Johannes Wittekind von der Erzbischöflichen Glockeninspektion berichtet, dass es im Sommer viele Zugriffe aus Ferienländern auf ihre Homepage gäbe. „Es sieht so aus, als hätten die Leute im Urlaub Sehnsucht nach ihren heimischen Glocken und hörten sich daher die Tonaufnahmen an.“
Erahnen lässt sich die Verbundenheit vieler Menschen zu Glocken auch auf Youtube. Wer „Glockengeläut“ eingibt, findet unzählige Videos von Glockenstühlen. Das „Kölner Dom Vollgeläut“, hochgeladen 2012, ist inzwischen fast eine Million Mal abgerufen worden. Darunter stehen Kommentare wie „eindrucksvoll“ und „majestätisch“.

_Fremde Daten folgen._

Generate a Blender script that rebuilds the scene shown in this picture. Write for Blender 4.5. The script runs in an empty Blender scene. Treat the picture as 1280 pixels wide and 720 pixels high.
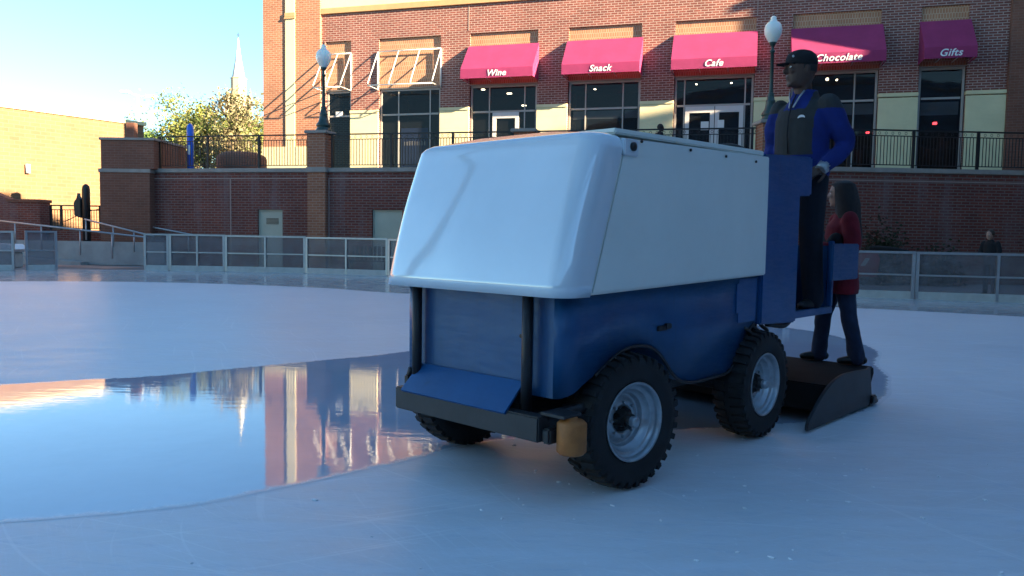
import bpy, bmesh, math, random
from mathutils import Vector, Matrix, noise
random.seed(7)
S = bpy.context.scene
COL = S.collection
R = math.radians

# ------------------------------------------------------------------ camera
cam_d = bpy.data.cameras.new('camera')
cam = bpy.data.objects.new('camera', cam_d); COL.objects.link(cam)
PITCH = math.atan(65/980); ROLL = 0.0155
F = Vector((0, math.cos(PITCH), -math.sin(PITCH))); R0 = Vector((1, 0, 0)); U0 = R0.cross(F)
RR = math.cos(ROLL)*R0 + math.sin(ROLL)*U0; UU = RR.cross(F)
M = Matrix((RR, UU, -F)).transposed().to_4x4(); M.translation = (0, 0, 1.4)
cam.matrix_world = M
cam_d.sensor_width = 36; cam_d.lens = 980/1280*36; cam_d.clip_start = .05; cam_d.clip_end = 3000
S.camera = cam

# ------------------------------------------------------------------ sky, sun, exposure
SUN_TO = Vector((3.52, -2.05, 1.27)).normalized()
EL = math.asin(SUN_TO.z); AZ = math.atan2(SUN_TO.x, SUN_TO.y)
w = bpy.data.worlds.new('World'); S.world = w; w.use_nodes = True
nt = w.node_tree; nt.nodes.clear()
wo = nt.nodes.new('ShaderNodeOutputWorld'); wb = nt.nodes.new('ShaderNodeBackground')
sk = nt.nodes.new('ShaderNodeTexSky'); sk.sky_type = 'NISHITA'; sk.sun_disc = False
sk.sun_elevation = EL; sk.sun_rotation = AZ; sk.air_density = 1.0; sk.dust_density = 0; sk.ozone_density = 2.0
tint = nt.nodes.new('ShaderNodeMix'); tint.data_type = 'RGBA'; tint.blend_type = 'MULTIPLY'; tint.inputs[0].default_value = 1; tint.inputs[7].default_value = (.78, 1.0, 1.08, 1)
nt.links.new(sk.outputs[0], tint.inputs[6]); nt.links.new(tint.outputs[2], wb.inputs[0]); wb.inputs[1].default_value = 0.05
nt.links.new(wb.outputs[0], wo.inputs[0])
sd = bpy.data.lights.new('sun', 'SUN'); sd.energy = 5.0; sd.angle = R(.5); sd.color = (1, .80, .54)
so = bpy.data.objects.new('sun', sd); COL.objects.link(so)
so.rotation_euler = SUN_TO.to_track_quat('Z', 'Y').to_euler(); so.location = (30, -20, 40)
S.view_settings.view_transform = 'Standard'; S.view_settings.look = 'None'
S.view_settings.exposure = 2.75; S.view_settings.gamma = 1
S.view_settings.use_curve_mapping = False

# ------------------------------------------------------------------ material helpers
class N:
    def __init__(s, name):
        s.m = bpy.data.materials.new(name); s.m.use_nodes = True
        s.t = s.m.node_tree; s.b = s.t.nodes['Principled BSDF']; s.out = s.t.nodes['Material Output']
    def n(s, kind, **kw):
        x = s.t.nodes.new(kind)
        for k, v in kw.items():
            if k in x.inputs.keys(): x.inputs[k].default_value = v
            else: setattr(x, k, v)
        return x
    def l(s, a, b): s.t.links.new(a, b)
    def coords(s, which='Object', scale=(1, 1, 1)):
        tc = s.n('ShaderNodeTexCoord'); mp = s.n('ShaderNodeMapping'); mp.inputs['Scale'].default_value = scale
        s.l(tc.outputs[which], mp.inputs[0]); return mp.outputs[0]
    def noise(s, vec, scale, detail=4, rough=.55):
        x = s.n('ShaderNodeTexNoise'); x.inputs['Scale'].default_value = scale; x.inputs['Detail'].default_value = detail
        x.inputs['Roughness'].default_value = rough; s.l(vec, x.inputs['Vector']); return x.outputs['Fac']
    def ramp(s, fac, stops):
        r = s.n('ShaderNodeValToRGB'); e = r.color_ramp.elements
        while len(e) < len(stops): e.new(.5)
        for el, (p, c) in zip(e, stops): el.position = p; el.color = (c, c, c, 1) if not hasattr(c, '__len__') else (*c, 1)
        s.l(fac, r.inputs[0]); return r.outputs[0]
    def mix(s, fac, a, b, mode='MIX'):
        x = s.n('ShaderNodeMix', data_type='RGBA', blend_type=mode)
        if hasattr(fac, 'is_output'): s.l(fac, x.inputs[0])
        else: x.inputs[0].default_value = fac
        for v, i in ((a, 6), (b, 7)):
            if hasattr(v, 'is_output'): s.l(v, x.inputs[i])
            else: x.inputs[i].default_value = (*v, 1)
        return x.outputs[2]
    def bump(s, h, strength=.3, dist=.01):
        x = s.n('ShaderNodeBump'); x.inputs['Strength'].default_value = strength; x.inputs['Distance'].default_value = dist
        s.l(h, x.inputs['Height']); s.l(x.outputs[0], s.b.inputs['Normal']); return x

def plain(name, col, rough=.6, metal=0, var=.12, vscale=3, bump=0, coat=0, spec=.5, coords='Object', fine=0):
    k = N(name); v = k.coords(coords)
    f = k.ramp(k.noise(v, vscale, 6, .65), [(.3, 1-var), (.7, 1+var*.6)])
    c = k.mix(1.0, col, f, 'MULTIPLY'); k.l(c, k.b.inputs['Base Color'])
    k.b.inputs['Roughness'].default_value = rough; k.b.inputs['Metallic'].default_value = metal
    k.b.inputs['Coat Weight'].default_value = coat; k.b.inputs['Specular IOR Level'].default_value = spec
    if bump: k.bump(k.noise(v, fine or vscale*12, 4), bump, .01)
    return k.m

def brick(name, c1, c2, mortar, bw=.3, rh=.1, ms=.016, stains=None, stain_col=(.35, .3, .3), bump=.5):
    k = N(name); v = k.coords('UV')
    b = k.n('ShaderNodeTexBrick'); k.l(v, b.inputs['Vector'])
    b.inputs['Scale'].default_value = 1; b.inputs['Brick Width'].default_value = bw; b.inputs['Row Height'].default_value = rh
    b.inputs['Mortar Size'].default_value = ms; b.inputs['Mortar Smooth'].default_value = .15; b.inputs['Bias'].default_value = -.1
    b.inputs['Color1'].default_value = (*c1, 1); b.inputs['Color2'].default_value = (*c2, 1); b.inputs['Mortar'].default_value = (*mortar, 1)
    f = k.ramp(k.noise(v, .7, 6, .6), [(.25, .75), (.75, 1.15)])
    c = k.mix(1.0, b.outputs['Color'], f, 'MULTIPLY')
    if stains:
        vv = k.coords('UV', (1.3, .16, 1))
        s = k.ramp(k.noise(vv, 1.1, 5, .6), [(.5, 0.0), (.68, stains)])
        c = k.mix(s, c, stain_col)
    k.l(c, k.b.inputs['Base Color']); k.b.inputs['Roughness'].default_value = .85
    h = k.n('ShaderNodeMath', operation='MULTIPLY'); h.inputs[1].default_value = -1; k.l(b.outputs['Fac'], h.inputs[0])
    k.bump(h.outputs[0], bump, .012)
    return k.m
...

Stetig werden neue Glocken gegossen
Der Tübinger Glocken-Fan Walter Schäfer hat inzwischen die 400 größten Glocken Deutschlands auf seiner Homepage veröffentlicht. Angeführt wird die Liste von der rund 24 Tonnen schweren St. Petersglocke im Kölner Dom, dem „dicken Pitter“. Mit fast 15 Tonnen folgt eine Rathausglocke in Bochum, auf dem dritten Platz liegt die Glocke der Stiftskirche in Neustadt an der Weinstraße mit 14 Tonnen.
Doch Schäfers Arbeit hört nicht auf. Regelmäßig steht er mit Glocken-Gießereien in Kontakt, denn es werden stetig neue Klangkörper gegossen. Die letzte Glocke hat noch lange nicht geschlagen.